Heavily orange or honey-toned hardwood floors can pull out the red in Foxglove Bloom and create a clashing warm-on-warm conflict that reads muddy rather than rich.
Polished chrome fixtures or brushed nickel hardware will look cold and disconnected against Foxglove Bloom's warm, saturated pink-red tone.
Common questions
The LRV is 12.55, which is very low. That means the color absorbs most of the light that hits it rather than reflecting it back into the room. Plan on good supplemental lighting if you are using it in a space that already lacks natural light. In a well-lit room it reads as a rich, saturated berry-pink.
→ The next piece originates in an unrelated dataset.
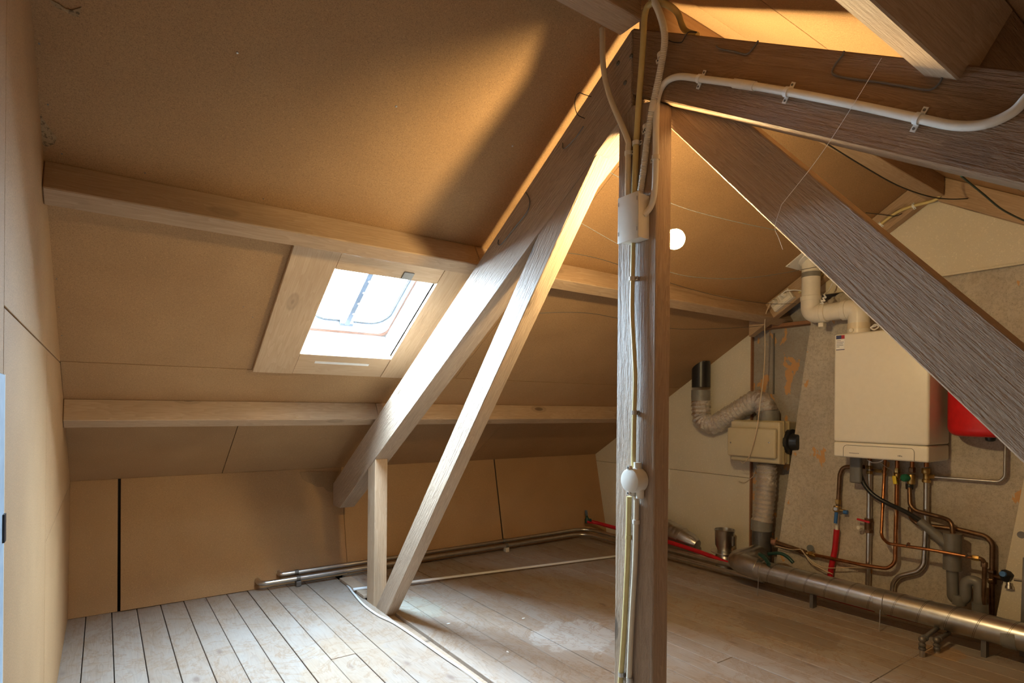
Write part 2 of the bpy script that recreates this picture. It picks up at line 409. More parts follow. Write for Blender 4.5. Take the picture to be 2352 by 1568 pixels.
# ---- floor: dark sub floor, one object per floorboard
floor = box('floor', (XL-0.05, NB-0.3, -0.16), (XR+0.1, 4.1, -0.035), 'void', kind='structure')
def floorboard(x0, x1, y0, y1):
    dz = random.uniform(-0.0015, 0.0015)
    g = 0.0018
    box('floorboard', (x0+g, y0+0.001, -0.034), (x1-g, y1-0.001, dz), 'floorwood', floor, bevel=0.0015)
x = -0.185; xs = [x]
while x < 1.17: x += 0.1165+random.uniform(-0.002, 0.002); xs.append(x)
xs[-1] = 1.296
for a, b in zip(xs, xs[1:]):
    if b > 0.95 and b < 1.2:
        floorboard(a, b, NB, 2.62); floorboard(a, b, 2.62, 3.90)
    else: floorboard(a, b, NB, 3.90)
x = 1.345; i = 0
while x < XR-0.02:
    x2 = min(x+(0.135 if i == 0 else 0.1165)+random.uniform(-0.002, 0.002), XR+0.02)
    if 2.62 < (x+x2)/2 < 3.30: floorboard(x, x2, NB, 1.115); floorboard(x, x2, 1.115, 3.90)
    elif (i*7) % 5 == 1: floorboard(x, x2, NB, 0.9+0.35*(i % 3)); floorboard(x, x2, 0.9+0.35*(i % 3), 3.90)
    else: floorboard(x, x2, NB, 3.90)
    x = x2; i += 1

# ---- left partition
wall_left = box('wall_left', (XL-0.12, NB-0.2, -0.1), (XL-0.018, 4.2, 2.6), 'void', kind='structure')
def lp(y0, y1, z0, z1, mat='chipboard'):
    box('panel', (XL-0.016, y0+0.002, z0), (XL, y1-0.002, z1), mat, wall_left, bevel=0.001)
ztop = lambda y: min((D_FAR-SN*y)/CS, (D_NEAR+SN*y)/CS)+0.03
def lpp(pts): prism('panel', pts, 'x', XL-0.016, XL, 'chipboard', wall_left, bevel=0.001)
SE = 1.328
lp(NB-0.1, 1.15, 0.002, 1.2)
lp(1.385, 2.356, 0.002, SE-0.002); lp(2.358, 4.15, 0.002, 0.705)
lpp([(2.358, 0.709), (4.08, 0.709), (4.06, ztop(4.06)), (3.05, SE-0.002), (2.358, SE-0.002)])
lpp([(1.385, SE+0.002), (3.06, SE+0.002), (1.385, ztop(1.385))])
lpp([(NB, 1.204), (1.15, 1.204), (1.383, 1.204), (1.383, ztop(1.38)), (RY, ztop(RY)), (NB, ztop(NB))])
box('trim_1', (XL-0.02, 1.15, 0.0), (XL+0.004, 1.372, 1.204), 'jamb_paint', kind='structure', bevel=0.002)
hinge = box('trim_2', (XL, 1.372, 0.0), (XL+0.003, 1.384, 1.204), 'white_board', kind='structure')
stp = box('strike_plate', (XL+0.0041, 1.350, 0.905), (XL+0.007, 1.3715, 0.955), 'black_plastic', bpy.data.objects['trim_1'], label='small dark metal strike plate')

# ---- knee walls
wall_back = prism('wall_back', [(KB+0.012, -0.1), (KT+0.012, KZ), (KT+0.15, KZ+0.2), (KT+0.2, -0.1)], 'x', XL-0.1, XR+0.1, 'void', kind='structure')
kl = math.hypot(KT-KB, KZ); ku = V((0, (KT-KB)/kl, KZ/kl)); kn = V((1, 0, 0)).cross(ku)   # kn points into the room
def kp(x0, x1, th=0.010, mat='chipboard'):
    obox('panel', V((0, KB+0.011, 0.0)), (1, 0, 0), ku, kn, (x0, 0.0, 0.0), (x1, kl-0.002, th), mat, wall_back, bevel=0.0012)
kp(XL, 0.072, 0.008); kp(0.086, 1.378, 0.016); kp(1.382, 2.682, 0.010); kp(2.694, XR-0.002, 0.010)
flp = [onplane(x_, y_, kn, kn.dot(V((0, KB+0.011, 0)))+0.0168) for x_, y_ in ((688, 1083), (695, 1100), (706, 1107), (716, 1110), (728, 1118), (742, 1118), (752, 1128), (764, 1130), (766, 1112), (772, 1096), (779, 1082))]
nf_ = len(flp); mesh_obj('torn_flap', flp+[p+kn*0.003 for p in flp], [tuple(range(nf_)), tuple(range(2*nf_-1, nf_-1, -1))]+[(i, (i+1) % nf_, nf_+(i+1) % nf_, nf_+i) for i in range(nf_)], 'chip_dark', wall_back, label='dark torn flap of board beside the rafter foot')
wall_front = prism('wall_front', [(NB-0.02, -0.1), (NB-0.02, KZ+0.05), (NB-0.2, KZ+0.1), (NB-0.2, -0.1)], 'x', XL-0.1, XR+0.1, 'void', kind='structure')
for a, b in ((XL, 1.05), (1.054, 2.27), (2.274, XR)):
    box('panel', (a, NB-0.018, 0), (b, NB, KZ+0.01), 'chipboard', wall_front, bevel=0.001)

# ---- far roof slope (chipboard), opening for the roof window
UF = lambda y: (4.045-y)/CS            # distance up the slope from the knee wall
SO = far_pt(0, 4.045); SE_X, SE_U = V((1, 0, 0)), V((0, -CS, SN)); SE_N = SE_X.cross(SE_U)    # SE_N points into the room
HX0, HX1, HU0, HU1 = 0.781, 1.256, 1.3367, 1.936
def slab_parts(rects, z0, z1):
    vs, fs = [], []
    for (x0, x1, u0, u1) in rects:
        k = len(vs); vs += boxv((x0, u0, z0), (x1, u1, z1)); fs += [tuple(i+k for i in f) for f in BOXF]
    return vs, fs
UT = UF(RY)
SM = frame(SO, SE_X, SE_U, SE_N)
vs, fs = slab_parts([(XL-0.1, HX0-0.02, -0.05, UT+0.05), (HX1+0.02, XR+0.1, -0.05, UT+0.05), (HX0-0.02, HX1+0.02, -0.05, HU0-0.02), (HX0-0.02, HX1+0.02, HU1+0.02, UT+0.05)], -0.10, -0.014)
ceiling = mesh_obj('ceiling', vs, fs, 'void', M=SM, kind='structure')
def cpanel(rects, mat='chipboard', z1=0.0, par=None):
    vs, fs = slab_parts(rects, -0.012, z1)
    return mesh_obj('panel', vs, fs, mat, ceiling, M=SM, bevel=0 if len(rects) > 1 else 0.001)
U1, U2 = UF(3.055), UF(3.34)
g = 0.0018
cpanel([(XL, HX0, U1+g*1.5, UT), (HX1, 1.74-g, U1+g*1.5, UT), (HX0, HX1, U1+g*1.5, HU0), (HX0, HX1, HU1, UT)])
cpanel([(1.74+g, XR, U1+g*1.5, UT)])
cpanel([(XL, 1.71-g, U2, U1-g*1.5)]); cpanel([(1.71+g, XR, U2, U1-g*1.5)])
cpanel([(XL, 0.617-g, 0.0, U2-g)]); cpanel([(0.617+g, 2.43-g, 0.0, U2-g)]); cpanel([(2.43+g, XR, 0.0, U2-g)])
def screw(px, py):
    p = PF(px, py); lathe('screw', p, -N_FAR, [(-0.002, 0.0034), (0.0015, 0.0034), (0.0026, 0.002)], 'steel', ceiling, sides=10)
for s in ((545, 121), (910, 244), (1177, 335)): screw(*s)
for s in ((90, 100), (110, 240), (142, 353), (333, 397), (605, 456), (593, 468), (130, 640), (135, 705), (142, 770), (559, 704), (580, 728), (1043, 572)):
    p = PF(*s); lathe('nail', p, -N_FAR, [(-0.001, 0.0022), (0.0012, 0.0022)], 'iron', ceiling, sides=8)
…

In a dim room it will feel much darker and closer to a deep wine.
A flat or matte finish will give the color a velvety, deeply saturated look that suits moody rooms like bedrooms and dining rooms. An eggshell or satin finish will make it slightly easier to clean and will add a subtle glow that helps in spaces with less natural light. Avoid a high gloss unless it is on trim or a single door, where the shine is intentional.
Deep, saturated colors like this one typically require two coats over a tinted primer. Ask your Benjamin Moore retailer to tint the primer toward the color before you begin. Trying to go one coat over a white or pale primer will almost certainly result in uneven coverage and a streaky result.
It reads as a strong pink-red, closer to a raspberry or berry than a true red or a soft pink. The red component comes forward in warm light and the pink side is more visible in cool daylight. It is definitively not a pastel, a blush, or a muted mauve.